Saturday, November 8, 2014

If You Build It, They Will Come


9.  If You Build It, They Will Come

November 8, 2014

 
      While reading Railroaded, the Transcontinentals and the Making of Modern America (2011) by Richard White, the phrase "if you build it, they will come" kept running through my mind.
Echoing Ray Kinsella's hopes in Field of Dreams, the railroad barons guided an industry based on fantastical, unrealistic visions of land usage.  Unlike Kinsella, however, who churned up his cornfield to realize his dream, the many Collis P. Huntingtons, James J. Hills, Tom Scotts and Jay Cookes metaphorically dug their fields under after they built their railroads.

      White's scope in Railroaded seems all-encompassing. He ties virtually every post-1865 American (and Canadian and Mexican) occurrence -- from political, economic and social to military and philosophical -- to the effects of railroad-building.  The long-dead, egotistical barons would undoubtedly preen at Whites' assessment of their ultimate power.  At the same time, they would reinvent his well-documented criticisms of their lives and activities to their own advantage.

      White contends that "[W]hatever the railroads did -- rob, create, organize -- they supposedly did ruthlessly and effectively" because "if failure could be lucrative, then ignorance, incompetence, and disorganization were not incompatible"(233, 232).  Given the breadth of railroad construction after the Civil War, it is impossible to deny the builders' influence -- often negative -- on the western United States.  Yet White suggests that railroad-building was a ploy, a moneymaking byproduct for the garnering of untold wealth for mediocre, reckless entrepreneurs.  This infers that if, for instance, the planting of wheat or the skinning of buffalo had had the same lure of maximum financial success, the barons would just as eagerly have embraced those instead.

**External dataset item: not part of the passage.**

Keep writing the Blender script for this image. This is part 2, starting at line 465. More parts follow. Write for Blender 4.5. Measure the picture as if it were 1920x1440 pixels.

       This supposition gives rise to "what if's."   What if other enterprises had swayed the railroaders away from the indiscriminate building of thousands of miles of needless railways too soon?  Would the West still have been "won" without them?  Pioneers had been traveling the Santa Fe and Oregon Trails since the early 1800s, settling western lands years before the advent of the railroads.  The Union Pacific, Southern Pacific, Great Northern et.al. surely made the trip more convenient and expansive, but would not such dedicated trailblazers have continued on their own,  at a more manageable pace for region building?  Would their homesteading choices have been any more or any less astute and well-placed than those of the railroad tycoons? Harkening back to their western spirit of individualism, upon which historians from Frederick Jackson Turner to Susan Lee Johnson to White himself comment, is it possible that White bestows the railroad magnets with excessive and undue credit/discredit for opening the West?

           The intricacies of the financial dealings and economic machinations in Railroaded were sticky to follow, despite White's eloquent explanations.  However, his cast of antagonistic leading characters leaves little doubt that, regardless of their assertions of patriotism and the national interest, the railroad barons' definitive goal was to line their own pockets.

      I admit that by page 534, Railroaded left me feeling a bit dejected.  I will never look at railroad tracks quite as I did before.  They were not fields of dreams. 

1 comment:

  1. Maybe to not question about the homesteaders that would have moved west without the railroad, but look at the boom of the trade industry, by also combining our readings from last week. Could Chicago have expanded as rapidly as it did without the grain and livestock trade brought to the city by the expansive railroads? White's discussion of how corrupt the railroad companies were when dealing with the politicians probably also encouraged growth beyond normal speed.